◆ WRITTEN REQUEST ◆
Quote from the first line below through the line that contains "return CAM + d", both included, and leave the pictures out.

--- START MATERIAL PROVIDED ---

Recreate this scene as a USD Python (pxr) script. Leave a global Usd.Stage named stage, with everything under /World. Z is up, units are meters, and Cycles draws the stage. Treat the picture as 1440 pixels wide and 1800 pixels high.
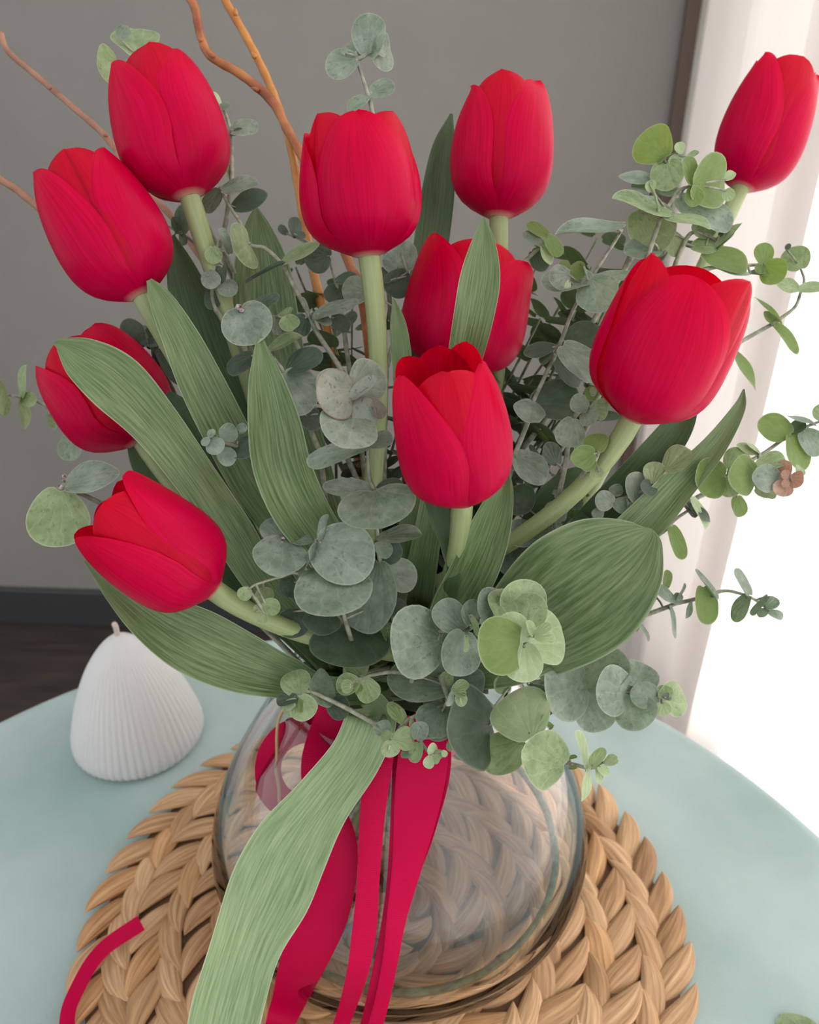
import math, random
import numpy as np
import usdkit, meshkit
from pxr import Usd, UsdGeom, UsdLux, UsdShade, Sdf, Gf, Vt

stage = Usd.Stage.CreateInMemory()
UsdGeom.SetStageUpAxis(stage, "Z")
UsdGeom.SetStageMetersPerUnit(stage, 1.0)
UsdGeom.Xform.Define(stage, "/World")
T = Sdf.ValueTypeNames

# ---------------------------------------------------------------- camera, light, exposure
TABLE_Z = 0.74
MAT_Z = TABLE_Z + 0.012            # top of the woven mat
CAM_Z = MAT_Z + 0.46
PITCH = math.radians(30.0)
EXPOSURE = 0.12
CAM = np.array([0.0, 0.0, CAM_Z])
FWD = np.array([0.0, math.cos(PITCH), -math.sin(PITCH)])
UP = np.array([0.0, math.sin(PITCH), math.cos(PITCH)])
RIGHT = np.array([1.0, 0.0, 0.0])
cam = UsdGeom.Camera.Define(stage, "/World/camera")
cam.CreateHorizontalApertureAttr(36.0)
cam.CreateFocalLengthAttr(36.0)
cam.CreateFStopAttr(15.0)
cam.CreateFocusDistanceAttr(0.345)
cam.CreateClippingRangeAttr(Gf.Vec2f(0.01, 100.0))
cam.CreateExposureAttr(EXPOSURE)
M = Gf.Matrix4d(*RIGHT, 0, *UP, 0, *(-FWD), 0, *CAM, 1)
cam.AddTransformOp().Set(M)

def rect_light(path, pos, size, rot, intensity, color):
    l = UsdLux.RectLight.Define(stage, path)
    l.CreateWidthAttr(size[0]); l.CreateHeightAttr(size[1])
    l.CreateIntensityAttr(intensity); l.CreateColorAttr(Gf.Vec3f(*color))
    l.AddTranslateOp().Set(Gf.Vec3d(*pos)); l.AddRotateXYZOp().Set(Gf.Vec3f(*rot))
    return l

dome = UsdLux.DomeLight.Define(stage, "/World/sky_light")
dome.CreateIntensityAttr(0.32)
dome.CreateColorAttr(Gf.Vec3f(0.96, 0.98, 1.0))
# daylight that comes in through the tall window of the right wall
rect_light("/World/window_daylight", (0.86, 0.22, 1.25), (2.1, 2.4), (0, 90, 0), 8.5, (1.0, 0.985, 0.96))

# ---------------------------------------------------------------- helpers
def P(x, y, d):
    """The point at the depth d (metres along the view axis) behind the pixel x, y of the photograph."""
    return CAM + d * (FWD + RIGHT * ((x - 720) / 1440) + UP * ((900 - y) / 1440))

def on_plane(x, y, z):
    r = FWD + RIGHT * ((x - 720) / 1440) + UP * ((900 - y) / 1440)
    return CAM + r * ((z - CAM_Z) / r[2])

def unit(v):
    return np.asarray(v, float) / max(np.linalg.norm(v), 1e-12)

def crom(pts, n=8):
    """Catmull-Rom samples through the rows of pts (any number of columns)."""
    p = np.asarray(pts, float)
    if len(p) == 2:
        return p[0] + (p[1] - p[0]) * np.linspace(0, 1, n + 1)[:, None]
    q = np.vstack([2 * p[0] - p[1], p, 2 * p[-1] - p[-2]])
    out = []
    for i in range(1, len(q) - 2):
        a, b, c, d = q[i - 1], q[i], q[i + 1], q[i + 2]
        for t in np.linspace(0, 1, n, endpoint=False):
            out.append(0.5 * (2 * b + (c - a) * t + (2 * a - 5 * b + 4 * c - d) * t * t + (3 * b - a - 3 * c + d) * t ** 3))
    out.append(p[-1])
    return np.array(out)

def frames(p):
    t = np.gradient(p, axis=0)
    t /= np.maximum(np.linalg.norm(t, axis=1, keepdims=True), 1e-12)
    n = np.cross(t[0], [0.31, 0.87, 0.22]); n = unit(n)
    N = []
    for k in t:
        n = unit(n - k * np.dot(n, k)); N.append(n)
    N = np.array(N)
    return t, N, np.cross(t, N)

def grid_faces(nu, nv, wrap=False):
    """Quads of a grid of nv rows of nu points, wrapping along u if asked."""
    f = []
    for j in range(nv - 1):
        for i in range(nu if wrap else nu - 1):
            a, b = j * nu + i, j * nu + (i + 1) % nu
            f.append((a, b, b + nu, a + nu))
    return np.array(f)

def tri(f):
    f = np.asarray(f)
    return np.vstack([f[:, [0, 1, 2]], f[:, [0, 2, 3]]]) if f.shape[1] == 4 else f

def tube(p, r, n=10):
    """A closed tube round the polyline p; r a number or one radius per point. Returns V, F, uv."""
    p = np.asarray(p, float); r = np.broadcast_to(np.asarray(r, float), (len(p),))
    t, N, B = frames(p)
    a = np.linspace(0, 2 * np.pi, n, endpoint=False)
    V = (p[:, None] + r[:, None, None] * (np.cos(a)[None, :, None] * N[:, None] + np.sin(a)[None, :, None] * B[:, None])).reshape(-1, 3)
    F = tri(grid_faces(n, len(p), True))
    uv = np.stack(np.broadcast_arrays(np.abs(np.linspace(-1, 1, n))[None, :], np.linspace(0, 1, len(p))[:, None]), -1).reshape(-1, 2)
    V = np.vstack([V, p[0], p[-1]]); uv = np.vstack([uv, [0, 0], [0, 1]])
    m = len(V)
    c = [(m - 2, (i + 1) % n, i) for i in range(n)] + [(m - 1, (len(p) - 1) * n + i, (len(p) - 1) * n + (i + 1) % n) for i in range(n)]
    return V, np.vstack([F, c]), uv

def join(parts):
    V, F, U, k = [], [], [], 0
    for v, f, u in parts:
        V.append(v); F.append(np.asarray(f) + k); U.append(u); k += len(v)
    return np.vstack(V), np.vstack(F), np.vstack(U)

def lathe(profile, n=64, rib=None):
    """profile: (radius, z) rows. rib(angle, row) scales the radius."""
    pr = np.asarray(profile, float); a = np.linspace(0, 2 * np.pi, n, endpoint=False)
    R = pr[:, 0][:, None] * (np.ones((1, n)) if rib is None else rib(a[None, :], np.arange(len(pr))[:, None]))
    V = np.stack([R * np.cos(a), R * np.sin(a), np.broadcast_to(pr[:, 1][:, None], R.shape)], -1).reshape(-1, 3)
    uv = np.stack(np.broadcast_arrays(a[None, :] / (2 * np.pi), np.linspace(0, 1, len(pr))[:, None]), -1).reshape(-1, 2)
    return V, tri(grid_faces(n, len(pr), True)), uv

def box(lo, hi, ch=0.0):
    import trimesh
    lo, hi = np.asarray(lo, float), np.asarray(hi, float)
    if ch > 0:
        import manifold3d as m3
        b = m3.Manifold.hull_points(np.array([[x, y, z] for s in range(3) for x in (lo[0] + ch * (s != 0), hi[0] - ch * (s != 0)) for y in (lo[1] + ch * (s != 1), hi[1] - ch * (s != 1)) for z in (lo[2] + ch * (s != 2), hi[2] - ch * (s != 2))]))
        m = b.to_mesh(); V, F = np.array(m.vert_properties[:, :3], float), np.array(m.tri_verts)
    else:
        m = trimesh.creation.box(bounds=[lo, hi]); V, F = np.array(m.vertices), np.array(m.faces)
    return V, F, np.zeros((len(V), 2))

USED = {}
def numbered(path):
    k = USED.get(path, -1) + 1
    USED[path] = k
    return path if k == 0 else f"{path}_{k:03d}"

def thing(name, label, cat, loc=(0, 0, 0), group=None, kind=None):
    x = UsdGeom.Xform.Define(stage, numbered("/World/" + name))
    x.AddTranslateOp().Set(Gf.Vec3d(*[float(v) for v in loc]))
    p = x.GetPrim()
    for k, v in (("label", label), ("category", cat), ("group", group), ("kind", kind)):
        if v: p.SetCustomDataByKey(k, v)
    return p

def part(parent, name, geo, mat, smooth=True, label=None, rim=None, kind=None):
    """A mesh (V, F, uv) in world coordinates as a child of the thing (or part) parent, or a top-level mesh if parent is None."""
    V, F, uv = geo
    at = np.zeros(3)
    if parent is not None:
        c = UsdGeom.XformCache().GetLocalToWorldTransform(parent).ExtractTranslation()
        at = np.array(c)
    path = numbered((str(parent.GetPath()) if parent is not None else "/World") + "/" + name)
    if smooth is True or smooth is False:
        m = usdkit.mesh(stage, path, (V - at, F), MAT[mat], smooth=smooth, uv=uv)
    else:
        m = usdkit.mesh(stage, path, (V - at, F), MAT[mat], smooth=smooth)
    if rim is not None:
        UsdGeom.PrimvarsAPI(m).CreatePrimvar("rim", T.FloatArray, "vertex").Set(Vt.FloatArray.FromNumpy(np.asarray(rim, np.float32)))
    p = m.GetPrim()
    if label: p.SetCustomDataByKey("label", label)
    if kind: p.SetCustomDataByKey("kind", kind)
    return p

# ---------------------------------------------------------------- materials
MAT = {}
def mat(name, nodes, links, surface="p.BSDF"):
    MAT[name] = usdkit.material(stage, "/World/Looks/" + name, nodes, links, surface=surface)

def plain(name, color, rough=0.5, **kw):
    mat(name, {"p": ("principled_bsdf", {"base_color": color, "roughness": rough, **kw})}, [])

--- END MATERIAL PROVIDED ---

◆ FINAL RESULT ◆
Recreate this scene as a USD Python (pxr) script. Leave a global Usd.Stage named stage, with everything under /World. Z is up, units are meters, and Cycles draws the stage. Treat the picture as 1440 pixels wide and 1800 pixels high.
import math, random
import numpy as np
import usdkit, meshkit
from pxr import Usd, UsdGeom, UsdLux, UsdShade, Sdf, Gf, Vt

stage = Usd.Stage.CreateInMemory()
UsdGeom.SetStageUpAxis(stage, "Z")
UsdGeom.SetStageMetersPerUnit(stage, 1.0)
UsdGeom.Xform.Define(stage, "/World")
T = Sdf.ValueTypeNames

# ---------------------------------------------------------------- camera, light, exposure
TABLE_Z = 0.74
MAT_Z = TABLE_Z + 0.012            # top of the woven mat
CAM_Z = MAT_Z + 0.46
PITCH = math.radians(30.0)
EXPOSURE = 0.12
CAM = np.array([0.0, 0.0, CAM_Z])
FWD = np.array([0.0, math.cos(PITCH), -math.sin(PITCH)])
UP = np.array([0.0, math.sin(PITCH), math.cos(PITCH)])
RIGHT = np.array([1.0, 0.0, 0.0])
cam = UsdGeom.Camera.Define(stage, "/World/camera")
cam.CreateHorizontalApertureAttr(36.0)
cam.CreateFocalLengthAttr(36.0)
cam.CreateFStopAttr(15.0)
cam.CreateFocusDistanceAttr(0.345)
cam.CreateClippingRangeAttr(Gf.Vec2f(0.01, 100.0))
cam.CreateExposureAttr(EXPOSURE)
M = Gf.Matrix4d(*RIGHT, 0, *UP, 0, *(-FWD), 0, *CAM, 1)
cam.AddTransformOp().Set(M)

def rect_light(path, pos, size, rot, intensity, color):
    l = UsdLux.RectLight.Define(stage, path)
    l.CreateWidthAttr(size[0]); l.CreateHeightAttr(size[1])
    l.CreateIntensityAttr(intensity); l.CreateColorAttr(Gf.Vec3f(*color))
    l.AddTranslateOp().Set(Gf.Vec3d(*pos)); l.AddRotateXYZOp().Set(Gf.Vec3f(*rot))
    return l

dome = UsdLux.DomeLight.Define(stage, "/World/sky_light")
dome.CreateIntensityAttr(0.32)
dome.CreateColorAttr(Gf.Vec3f(0.96, 0.98, 1.0))
# daylight that comes in through the tall window of the right wall
rect_light("/World/window_daylight", (0.86, 0.22, 1.25), (2.1, 2.4), (0, 90, 0), 8.5, (1.0, 0.985, 0.96))

# ---------------------------------------------------------------- helpers
def P(x, y, d):
    """The point at the depth d (metres along the view axis) behind the pixel x, y of the photograph."""
    return CAM + d * (FWD + RIGHT * ((x - 720) / 1440) + UP * ((900 - y) / 1440))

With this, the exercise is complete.